Ask yourself whether you really want to say yes or no. Be true to yourself. It serves no-one for you to deny your real feelings. Ask for clarification if you don't fully understand what is requested of you. If you're still not sure, say you need time to think it over. Giving the other person a date and time when you'll get back to them with your answer will help take the pressure off you. If you suspect manipulation or if the other person demands an immediate answer then avoid getting into a power play (even if you think that's what they're seeking!). This is just a request, it can't become more unless you make it more. Give your best answer and leave it at that.

Get clear about your answer.

Once you have decided to say 'No' then make it clear you are turning down the request, not the individual. You can give a reason for your answer if you wish to, but you aren't obliged to. If you do give feedback then don't make the other person "wrong" for asking. Avoid responding with phrases such as "How could you ask me that?", " or "You know I don't want to do that." Whatever you do, avoid elaborate explanations and justifications (as they may give the impression you are seeking further persuasion and/or that you are being deceptive.) Of course, if you do not want to agree to the person's original request, but still desire to help her/him out, offer a compromise or alternative solution: "I will not be able to help out for the whole day, but I can be there you between 3pm and 6pm. Or perhaps you could use my help on the day before?"

Consider the other person's perspective.

Remember that whoever you are turning down deserves a clear answer, even if you feel they're being less than direct with you. Always seek to decline gracefully. Allow the other person to "save face" wherever possible. Remember that if the person is from a different gender/ culture/ background to you then some aspects of your communication are more likely to be "read" differently to how you intend them. In such situations you will need to be extra vigilant for misunderstandings. If the person you are refusing is from a different cultural background you may wish to research and adopt refusal tactics that show respect for their native communication style.
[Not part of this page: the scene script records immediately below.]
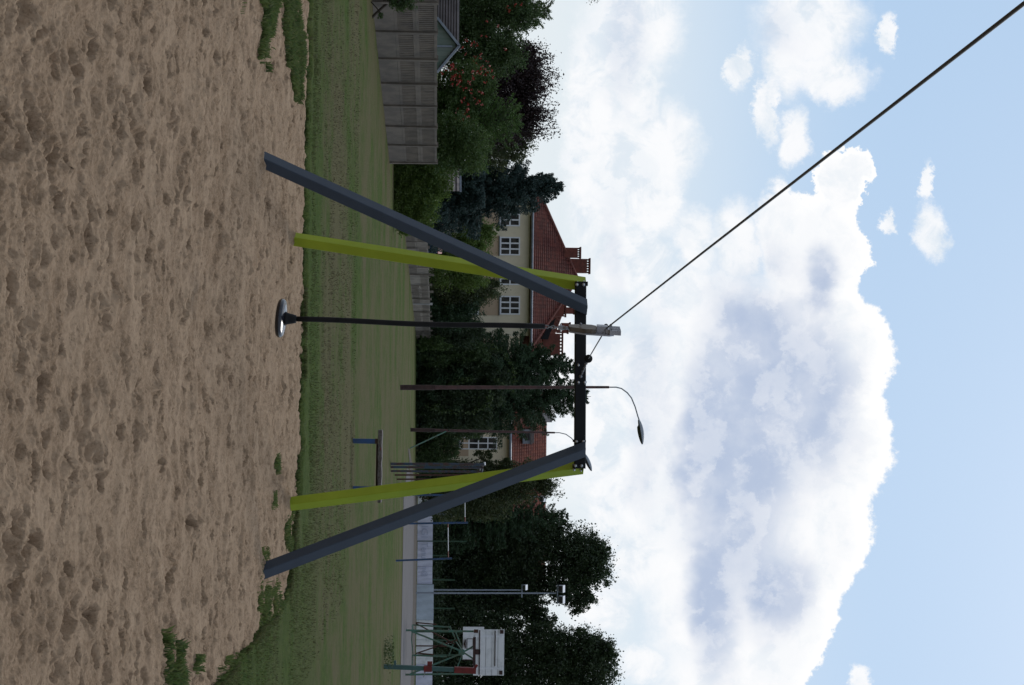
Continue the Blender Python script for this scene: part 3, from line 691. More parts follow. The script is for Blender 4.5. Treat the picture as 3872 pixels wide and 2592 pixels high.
# pull-up bars
r, p = ground_thing('pull_up_bars', 'blue pull-up posts of stepped height joined by red and white bars', 'pull-up bars', 1494, 2121)
Yp = p.y
A0 = Vector((p.x, Yp, 0)); A1 = pt(1709, 2112, Yp)
Bp = pt(1538, 1982, Yp); B0 = Vector((Bp.x, Yp, 0)); B1 = pt(1770, 1977, Yp)
C0 = pt(1538, 1872, Yp); C0 = Vector((C0.x, Yp, 0)); C1 = pt(1772, 1874, Yp)
for s, e in ((A0, A1), (B0, B1), (C0, C1)): MB().tube([s, e], .036, 12).build('post', 'blue', r)
def barz(a, c, name='bar'):
    MB().tube([a, a.lerp(c, .12)], .017, 8).build('bar_end', 'red', r); MB().tube([a.lerp(c, .78), c], .017, 8).build('bar_end', 'red', r)
    return MB().tube([a.lerp(c, .1), a.lerp(c, .8)], .016, 8).build(name, 'white', r)
barz(pt(1694, 1979, Yp), pt(1695, 2114, Yp)); barz(pt(1758, 1874, Yp), pt(1758, 1979, Yp))

# ------------------------------------------------------------------ lamps
def lamp(base, label, topstraight, arm, head, Y=None, brace=None):
    p = gp(*base); r = thing('street_lamp', label, 'street lamp', Vector((p.x, p.y, .03)), 'curved-arm street lamps')
    Y = p.y; iyb = base[1]
    s = pt(topstraight[0], topstraight[1], Y); bz = Vector((p.x, p.y, 0)); u = (s - bz)
    MB().tube([bz, bz + u * .17], .105, 12).build('base_sleeve', 'rustdark', r)
    MB().tube([bz + u * .165, bz + u * .19, bz + u * .4, bz + u], [.085, .08, .075, .05], 12).build('pole', 'rustpost', r)
    pts = [pt(a, c, Y) for a, c in arm]
    MB().tube(pts, .026, 8).build('arm', 'lamphead', r)
    h0, h1 = pt(*head[0], Y), pt(*head[1], Y); d = h1 - h0; L = d.length; d.normalize(); upv = Vector((0, 0, 1)); upv = (upv - d * upv.dot(d)).normalized(); side = d.cross(upv)
    mb = MB(); ml = MB(); n = 14; m_ = 9
    for k in range(n + 1):
        t = k / n; w = L * .19 * math.sin(math.pi * min(max(t * .93 + .05, 0), 1)) ** .6 ; hh = w * .75
        c = h0 + d * (L * t)
        for j in range(m_):
            a = math.pi * j / (m_ - 1); mb.v.append(tuple(c + side * math.cos(a) * w + upv * math.sin(a) * hh))
        for j in range(m_):
            a = math.pi * j / (m_ - 1); ml.v.append(tuple(c + side * math.cos(a) * w * .93 - upv * (math.sin(a) * hh * (.75 if t > .25 else .3) + .006)))
    for M_ in (mb, ml):
        for k in range(n):
            for j in range(m_ - 1): M_.f.append((k * m_ + j, k * m_ + j + 1, (k + 1) * m_ + j + 1, (k + 1) * m_ + j))
    hd = mb.build('lamp_head', 'lamphead', r, True); ml.build('lamp_lens', 'lens', hd, True)
    if brace:
        q0 = gp(*brace[0]); q1 = pt(*brace[1], Y); MB().tube([q0, q1], .035, 8).build('brace', 'greenmetal', r)
        q0 = gp(base[0] + 2, base[1] - 5); MB().tube([q0, pt(1700, base[1] + 1, Y - .1)], .035, 8).build('brace', 'darkgreenmetal', r)
    return r
lamp((1511, 1466), 'tall red-brown street lamp whose whole arched arm and grey head stand against the sky', (2303, 1465),
     [(2295, 1465), (2330, 1465), (2350, 1470), (2372, 1486), (2388, 1506), (2402, 1540), (2412, 1575), (2418, 1592)], [(2414, 1588), (2429, 1681)])
lamp((1550, 1626), 'farther red-brown street lamp with a green brace and its arm hidden behind the crossbar', (2098, 1637),
     [(2092, 1637), (2115, 1637), (2140, 1643), (2160, 1657), (2180, 1680), (2198, 1705), (2211, 1722)], [(2207, 1715), (2237, 1782)], brace=[(1548, 1697), (1692, 1629)])

# floodlights
def flood(base, label, top, cross, heads, rad=.075):
    p = gp(*base); r = thing('floodlight_pole', label, 'floodlight', Vector((p.x, p.y, .03)), 'floodlights beside the ball court')
    Y = p.y; MB().tube([Vector((p.x, Y, 0)), pt(top, base[1] + 1, Y)], [rad, rad * .62], 10).build('pole', 'gutterpale', r)
    if cross:
        cix, c0, c1 = cross; MB().bar(pt(cix, c0, Y - .05), pt(cix - .5, c1, Y - .05), .09, .09, (0, 0, 1)).build('cross_arm', 'gutterpale', r)
    for (i0, i1, j0, j1) in heads:
        a, c = pt(i0, j0, Y - .25), pt(i1, j1, Y - .25); cen = (a + c) / 2; sx = abs(c.x - a.x); sz = abs(c.z - a.z)
        R_ = Matrix.Rotation(math.radians(28), 3, 'X')
        h = MB().box(cen, (sx, .34, sz * .8), R_).build('floodlight_head', 'gutterpale', r)
        MB().box(cen + R_ @ Vector((0, 0, sz * .42)), (sx * 1.06, .38, .05), R_).build('visor', 'white', h)
        MB().box(cen + R_ @ Vector((0, -.18, 0)), (sx * .85, .02, sz * .6), R_).build('lens', 'lens', h)
MT['gutterpale'] = material('pale_galvanised', (.3, .34, .42), (.24, .28, .35), 2, 0.5, metal=.2)
flood((1571, 2243), 'tall grey floodlight pole with twin lamps above the white banners', 2103, (2108, 2213, 2283), [(2112, 2134, 2214, 2240), (2112, 2134, 2254, 2281)])
flood((1577, 2231), 'shorter pole close behind the tall floodlight pole, with one small lamp', 1973, (1974, 2212, 2260), [(1978, 1992, 2212, 2231)], .07)
flood((1577, 1878), 'slim floodlight pole rising just right of the right grey leg', 2045, None, [(2040, 2060, 1876, 1897)], .06)

# ------------------------------------------------------------------ banners, court fence
def banner(name, label, c, mat, txt=None):
    Y = gp(1577, 2000).y + (c[4] if len(c) > 4 else 0)
    a0, a1, b0, b1 = pt(c[0], c[2], Y), pt(c[1], c[2], Y), pt(c[0] - (c[3] - c[2]) * .0125, c[3], Y), pt(c[1] - (c[3] - c[2]) * .0125 * .5, c[3], Y)
    n = 16; mb = MB(); cnt = 0
    for k in range(n + 1):
        t = k / n; lo = a0.lerp(b0, t); hi = a1.lerp(b1, t)
        for j in range(4):
            q = lo.lerp(hi, j / 3); q.y += .03 * math.sin(k * 1.7 + j); mb.v.append(tuple(q))
        for j in range(4): 
            pass
    for k in range(n):
        for j in range(3): mb.f.append((k * 4 + j, (k + 1) * 4 + j, (k + 1) * 4 + j + 1, k * 4 + j + 1))
    nv = len(mb.v); mb.v += [(x, y + .02, z) for x, y, z in mb.v]; mb.f += [tuple(nv + q for q in reversed(f)) for f in mb.f]
    o = mb.build(name, mat); tag(o, label, 'banner', 'banners along the court fence')
    return o, Y
def text_on(s, iy0, iy1, ixb, h, Y, parent, mat):
    cu = bpy.data.curves.new('lettering', 'FONT'); cu.body = s; cu.size = 1
    ob = bpy.data.objects.new('tmp', cu); COL.objects.link(ob); bpy.context.view_layer.update()
    me = bpy.data.meshes.new_from_object(ob); bpy.data.objects.remove(ob)
    co = np.zeros(len(me.vertices) * 3); me.vertices.foreach_get('co', co); co = co.reshape(-1, 3)
    mn, mx_ = co.min(0), co.max(0); p0 = pt(ixb, iy0, Y); p1 = pt(ixb + h, iy1, Y)
    out = np.zeros_like(co); out[:, 0] = p0.x + (co[:, 0] - mn[0]) / (mx_[0] - mn[0]) * (p1.x - p0.x)
    out[:, 2] = p0.z + (co[:, 1] - mn[1]) / (mx_[1] - mn[1]) * (p1.z - p0.z) ; out[:, 1] = Y
    me.vertices.foreach_set('co', out.ravel())
    me.materials.clear(); fin('lettering', me, mat, parent)
for c, lab, mt, tx in (
    ((1580, 1637, 1898, 2045), 'white banner half hidden behind the right grey leg', 'banner', ('IGI', 1990, 2034)),
    ((1579, 1636, 2049, 2142), 'white banner with faint blue letters left of the at sign', 'banner', ('Tenu', 2052, 2112)),
    ((1578, 1635, 2143, 2209, .1), 'white banner with a faint blue at sign', 'banner', ('m@', 2122 + 22, 2182)),
    ((1576, 1640, 2211, 2345, -.1), 'bluish banner crossed by the tall floodlight pole', 'banner2', None),
    ((1575, 1638, 2346, 2420), 'plain white banner behind the left post of the basketball stand', 'board', None),
    ((1574, 1637, 2421, 2512), 'plain white banner under the middle of the basketball stand', 'board', None),
    ((1573, 1635, 2513, 2660), 'white banner running out of the right edge behind the green pillar', 'banner', None)):
    o, Y = banner('banner', lab, c, mt)
    if tx: text_on(tx[0], tx[1], tx[2], c[0] + 14, 24, Y - .045, o, 'ink')
Yf = gp(1577, 2000).y
o = MB().box(pt(1577 - 9, 2590, Yf - .3), (6, .1, .12)).build('orange_edging', 'orangered'); o.location.z = 0; tag(o, 'thin orange-red strip along the foot of the rightmost banner', 'edging')
# poster board with a collage
r = thing('poster_board', 'colourful printed board with orange and white pictures between the lime and grey legs', 'poster', Vector((pt(1580, 1880, Yf - .6).x, Yf - .6, .03)))
a, c = pt(1581, 1845, Yf - .6), pt(1653, 1912, Yf - .6)
def rect(i0, i1, j0, j1, dy, mat, name):
    A, B = pt(i0, j0, Yf - .6), pt(i1, j1, Yf - .6); MB().box(((A.x + B.x) / 2, Yf - .6 + dy, (A.z + B.z) / 2), (B.x - A.x, .012, B.z - A.z)).build(name, mat, r)
rect(1581, 1653, 1845, 1912, 0, 'board', 'board')
for (i0, i1, j0, j1, mt) in ((1584, 1592, 1866, 1884, 'darkprint'), (1592, 1601, 1864, 1882, 'greyprint'), (1602, 1606, 1862, 1884, 'darkprint'), (1606, 1620, 1862, 1883, 'orange'), (1620, 1624, 1860, 1886, 'redprint'),
                             (1625, 1645, 1858, 1884, 'greyprint'), (1646, 1652, 1856, 1880, 'redprint'), (1598, 1640, 1885, 1889, 'redprint'), (1600, 1612, 1892, 1900, 'greenmetal'), (1606, 1648, 1847, 1856, 'greyprint')):
    rect(i0, i1, j0, j1, -.012, mt, 'picture')
# green court posts
for k, (iy, top, ix0) in enumerate([(2046, 1766, 1578), (2100, 1690, 1578), (1930, 1790, 1580), (2192, 1720, 1578), (2420, 1722, 1575), (2530, 1725, 1574), (2300, 1720, 1576)]):
    b0 = pt(ix0, iy, Yf + .4); b0.z = 0; b1 = pt(top, iy + 2, Yf + .4)
    o = MB().tube([b0, b1], .055, 8).build('fence_post', 'darkgreenmetal'); 
    tag(o, ['green court fence post between the two pull-up posts', 'thin green fence post just left of the nearer pull-up post', 'green fence post right behind the right grey leg', 'green fence post left of the floodlight poles', 'green fence post behind the left of the basketball stand', 'green fence post at the right end of the court fence', 'green fence post between floodlights and basketball stand'][k], 'fence post', 'green posts of the court fence')
# glassy shelter behind the leg
A, B_ = pt(1636, 1880, Yf + 4), pt(1705, 1945, Yf + 4)
r = thing('shelter', 'small grey-green corrugated shelter seen behind the right grey leg', 'shelter', Vector((A.x, Yf + 4, .03)))
mb = MB()
for k in range(9): 
    x = A.x - .8 + k * (B_.x - A.x + .8) / 8; mb.box((x, Yf + 4, B_.z / 2), (.16, .05, B_.z))
mb.build('wall', 'glassgreen', r)
MB().box(((A.x + B_.x) / 2 - .4, Yf + 4.6, B_.z + .04), (B_.x - A.x + 1.2, 1.6, .08)).build('roof', 'glassgreen', r)

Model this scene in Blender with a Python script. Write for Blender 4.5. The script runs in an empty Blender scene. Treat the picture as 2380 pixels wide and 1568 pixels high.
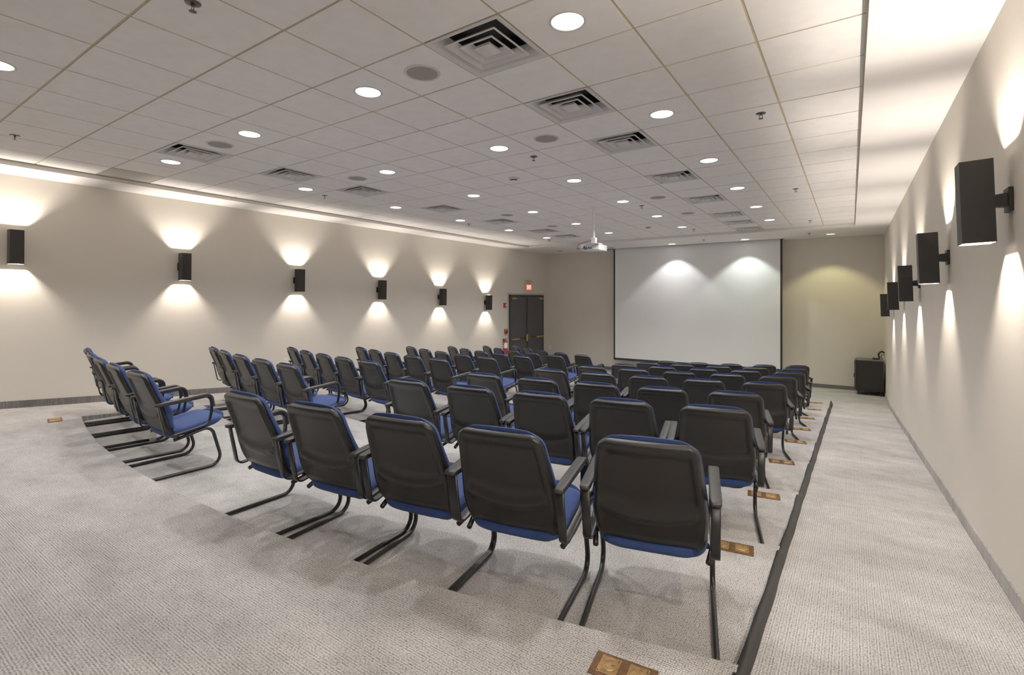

Communicate with congruence.

Consider actually using the word "No" when declining. "No" is far less ambiguous than, "Well, I just don't think so...". However, also be aware that some people will find such a direct refusal offensive. If you wish to maintain a positive relationship with the person consider what you know of their communication style. Construct your answer accordingly. If you decide to explain your decision then say "I won't" or "I've decided not to" rather than "I can't" or "I shouldn't". This shows that you have made a distinct choice. If you sound unsure the other person may infer that you are willing to negotiate. Furthermore, make sure your non-verbal gestures mirror your verbal messages. For instance, shake your head or use other, culturally appropriate, body language signals.

Stay true to your choice.

If it's a legitimate request (and not an expectation of acquiescence) then your polite refusal will be accepted gracefully. However, with some people you may have to decline several times. It is not necessary to come up with a new explanation each time, just repeat your selected version of "No". You may want to acknowledge any feelings the other person has about your refusal, "I know you are disappointed about this, but I won't be able to...". You may choose to apologise for breaking a previous promise to be available. However, you don't usually need to say "I'm sorry". Remember that you can change your mind and say "No" to a request you originally said "Yes" to. You always retain the right to refuse.

Ensure that the environment supports you.

If the other person continues to remain resistant to hearing you, then reinforce your message through your stance and environment. For example, according to your abilities and environmental options you may wish to "stand tall", move into a chair with a higher seat or change your posture to one that suggests you are finishing the conversation. As a last resort you may become silent and leave the immediate environment. You have a right to end the conversation - take care of your own needs so that when you receive your next request you'll be free from resentment!